In the Members list for an organization, click on the 'three-dot' menu for a user, and select Deactivate.

Deactivating (disabling) a user
Deactivating (disabling) a user.

Disable a user with the wb org user disable command:

$ wb org user disable --email=user.1@example.com --org=example-org

User user.1@example.com disabled in the organization example-org.

Re-enabling a user

Once disabled, a user can be re-enabled via the Workbench UI by re-inviting them, and via the CLI using the wb org user enable command.

Archiving a disabled user

A user may also be more permanently removed from Workbench via the CLI, with the wb org user archive command.

$ wb org user archive --org=example-org --email=user.1@example.com
Email: user.1@example.com
State: DISABLED
ToS Status: TOS_OK
Org Roles: USER
Archiving users cannot be undone. Are you sure you want to archive this user? (y/N) y
User user.1@example.com has been archived in the organization example-org.

Proxy groups

Every Workbench user has their own "workspace service account." A service account (SA) is a special type of Google account that lets Workbench interface directly with Google Cloud on your behalf. For example, the Workbench cloud apps are configured to "act as" your workspace SA.

Adding a member to a Workbench group implicitly adds their workspace service account to the group as well. So, by sharing a resource with a Workbench group, you're sharing that resource with the group members' service accounts as well, and this will allow them to, for example, access that resource from their apps and other workspace contexts.
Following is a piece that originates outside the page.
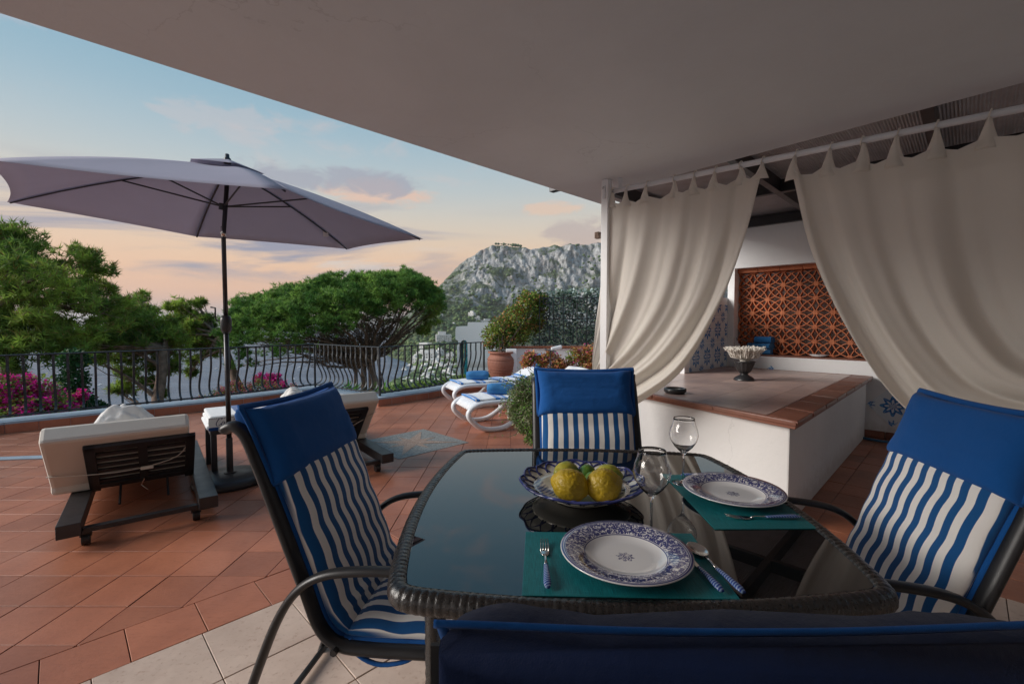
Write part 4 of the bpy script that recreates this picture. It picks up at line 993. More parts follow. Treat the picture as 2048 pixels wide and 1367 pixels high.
# ================================================================ dining chairs
def chair(label, O, yaw, drop=0.):
    t = thing('dining_chair', label, 'chair', (O[0], O[1], 0), yaw, 'cushioned garden armchairs round the table')
    path = catmull([(.275, 0, .405), (.25, 0, .425), (.10, 0, .418), (-.08, 0, .412), (-.17, 0, .42), (-.225, 0, .465), (-.27, 0, .58), (-.335, 0, .75), (-.395, 0, .905), (-.43, 0, .985), (-.465, 0, 1.012), (-.495, 0, 1.002)], 46)
    for y in (-.232, .232): MB().tube([p + Vector((0, y, 0)) for p in path], .0205, 10, flat=(.75, 1.25), up=(0, 1, 0)).build('side_frame', M['chairframe'], t, smooth=True)
    MB().grid(lambda a, b: path[2 + round(b*41)] + Vector((0, (a-.5)*.455, .004 - .010*math.sin(a*math.pi))), 10, 42).build('sling', M['chairframe'], t, smooth=True, solid=.003)
    for i in (1, 44): MB().tube([path[i] + Vector((0, -.232, 0)), path[i] + Vector((0, .232, 0))], .013, 8).build('cross_bar', M['chairframe'], t, smooth=True)
    for y in (-.270, .270):
        arm = catmull([(-.52, y, .0), (-.46, y, .16), (-.385, y, .36), (-.325, y, .50), (-.265, y, .585), (-.185, y, .632), (-.06, y, .650), (.08, y, .652), (.19, y, .640), (.245, y, .59), (.262, y, .48), (.272, y, .25), (.285, y, .0)], 60)
        MB().tube(arm, .0145, 10, flat=(1.3, .8)).build('armrest', M['chairframe'], t, smooth=True)
        for x, z in ((-.17, .418), (.20, .422)):
            MB().tube([(x, y*.88, z), (x, y, z+(.0 if x > 0 else .0))], .01, 6).build('joint', M['chairframe'], t)
    for x in (-.50, .28): MB().tube([(x, -.270, .02 if x < 0 else .10), (x, .270, .02 if x < 0 else .10)], .011, 8).build('stretcher', M['chairframe'], t, smooth=True)
    # cushions follow the frame: position along the path by arc length
    ln = [0.]
    for i in range(1, len(path)): ln.append(ln[-1] + (path[i]-path[i-1]).length)
    def along(s_):
        s_ = max(0, min(ln[-1]-1e-6, s_)); i = max(k for k in range(len(ln)-1) if ln[k] <= s_); f = (s_-ln[i])/(ln[i+1]-ln[i])
        p = path[i].lerp(path[i+1], f); a0, a1 = max(i-1, 0), min(i+2, len(path)-1); tg = (path[a1]-path[a0]).normalized(); return p, tg, Vector((tg.z, 0, -tg.x)) if False else Vector((-tg.z*-1, 0, tg.x*-1))
    rs = random.Random(sum(map(ord, label)))
    def pad(s0, s1, th_, base, W=.43, quilt=0, flange=.0, name='back_cushion', mat='striped', low=.2, wrinkle=.004):
        off = rs.uniform(0, 40)
        def f(a, b):
            ang = a*2*math.pi; ca, sa = math.cos(ang), math.sin(ang)
            # section across the width is a superellipse; b runs along the path
            x = math.copysign(abs(ca)**.45, ca); z = math.copysign(abs(sa)**.75, sa)
            e_ = abs(2*b-1); k = max(0., 1 - e_**7)**.42
            s_ = s0 + (s1-s0)*b; p, tg, nn = along(s_)
            if nn.dot(Vector((.5, 0, .9))) < 0: nn = -nn
            q_ = 1.
            if quilt: q_ = 1 - .13*abs(math.cos(math.pi*b*quilt))**3 
            wv = float(vnoise(np.array([x*4+off]), np.array([b*9.]))[0]) - .5
            tt = th_*k*q_
            y = x*W/2*(1 - .010*math.cos(math.pi*(2*b-1))*1.0 + .012*e_**6)
            h_ = (z*(1 if z > 0 else low)*tt + wv*wrinkle*(1 if z > 0 else .4)) + base
            return p + nn*h_ + Vector((0, y, 0))
        mb = MB(); mb.grid(f, 44, 44, wrap=True); return mb.build(name, M[mat], t, smooth=True)
    LT = ln[-1]
    pad(.0, .455, .045, .022, quilt=3, name='seat_cushion')
    pad(.44, LT-.165, .045, .022, quilt=5, name='back_cushion')
    # blue border under the cushions
    pad(.0, .46, .016, .010, W=.45, name='cushion_border', mat='blue'); pad(.45, LT-.165, .016, .010, W=.45, name='cushion_border', mat='blue')
    # head pillow, an envelope that also wraps the back of the frame
    i0 = LT-.235; off = rs.uniform(0, 30)
    def hp(a, b):
        ang = a*2*math.pi; ca, sa = math.cos(ang), math.sin(ang); x = math.copysign(abs(ca)**.32, ca); z = math.copysign(abs(sa)**.6, sa)
        p0, tg, nn = along(i0); tg = Vector((-.375, 0, .927)); nn = Vector((.927, 0, .375)); q = b*(.224 + drop) - drop; e_ = abs(2*b-1); k = max(0., 1-e_**9)**.4
        wv = float(fbm(np.array([x*2.2+off]), np.array([b*3.1]), 0., 5, .6)[0]) - .5; wv += .35*(abs(float(fbm(np.array([x*3.4+off]), np.array([b*1.6]), 7., 3)[0]) - .5)*2 - .3)
        w = (.224 if not drop else .230) + .006*e_**4 - .004*math.cos(math.pi*(b-.5)*2)
        dz = .012*abs(x)**10*max(0, b-.8)/.2 - .007*(1-x*x)*(b > .5)*(2*b-1)
        front = .074 - .004*b; back = -.040 if not drop else -.100
        h_ = ((front if z > 0 else -back)*z*(.25+.75*k) ) + wv*.026*(1-.5*abs(x)**3)
        return p0 + tg*(q + dz + wv*.006*b) + nn*h_ + Vector((0, x*w, 0))
    mb = MB(); mb.grid(hp, 64, 36, wrap=True); nv = 36
    mb.f.append(tuple(i*nv for i in range(64))[::-1]); mb.f.append(tuple(i*nv + nv-1 for i in range(64))); mb.m += [0, 0]
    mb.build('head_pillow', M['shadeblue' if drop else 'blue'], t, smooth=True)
    # piped seam along the pillow's upper edge and sides
    p0, tg, nn = along(i0); tg = Vector((-.375, 0, .927)); nn = Vector((.927, 0, .375)); e_ = []
    mb = MB(); 
    pts = [p0 + tg*q + Vector((0, y, 0)) + nn*.018 for q, y in [(.01, -.228), (.09, -.230), (.19, -.234), (.231, -.240), (.236, -.235), (.228, -.1), (.226, 0), (.228, .1), (.236, .235), (.231, .240), (.19, .234), (.09, .230), (.01, .228)]]
    vs = []
    for i, p in enumerate(catmull(pts, 70)): vs.append(p)
    mb.tube(vs, .007 if not drop else .0035, 6, flat=(1.4, .6)); mb.build('flange', M['blue'], t, smooth=True)
    MB().box(p0 + tg*.19 + Vector((0, .240, 0)) + nn*.01, (.004, .022, .045)).build('care_tag', M['black'], t)
    # ties at the bend
    for y in (-.222, .222):
        p, tg, nn = along(.43); MB().tube(catmull([p + Vector((.0, y, .015)), p + Vector((.03, y*1.10, -.01)), p + Vector((.09, y*1.12, -.03)), p + Vector((.16, y*1.1, -.02)), p + Vector((.20, y*1.05, .0))], 16), .005, 5, flat=(1.5, .6)).build('tie', M['blue'], t, smooth=True)
    return t
chair('striped cushioned armchair at the left end of the table, its side to us', (-.275, 1.42), R(-7))
chair('striped cushioned armchair facing us across the far side of the table', (.355, 1.80), R(-90))
chair('striped cushioned armchair at the right edge under the curtain, turned left', (.925, 1.37), R(172))
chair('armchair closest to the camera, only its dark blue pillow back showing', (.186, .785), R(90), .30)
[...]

When a group is granted access to a resource, the group members are able to access that resource from any of their Workbench workspaces. When you need to grant a user access to data on Google Cloud, it's best practice to grant access to a Workbench group instead of an individual user.

Each Workbench user has an associated automatically-created proxy group that holds only that user and their workspace service account(s). The proxy group can be used to set up access permissions as well. See the next section for more detail.

Diagram showing how a user account and workspace service accounts make up a proxy group.
A proxy group is a Google Group made up of the user's account (in gray) and each of the user's workspace service accounts (in green).

Finding your proxy group

You can see the address of your own proxy group, along with your "workspace service account" for the current workspace, by running the command:

wb auth status

You can also see the proxy group listed in Your profile:

Screenshot of 'Your profile,' highlighting the user's proxy group in the 'Groups & keys' tab.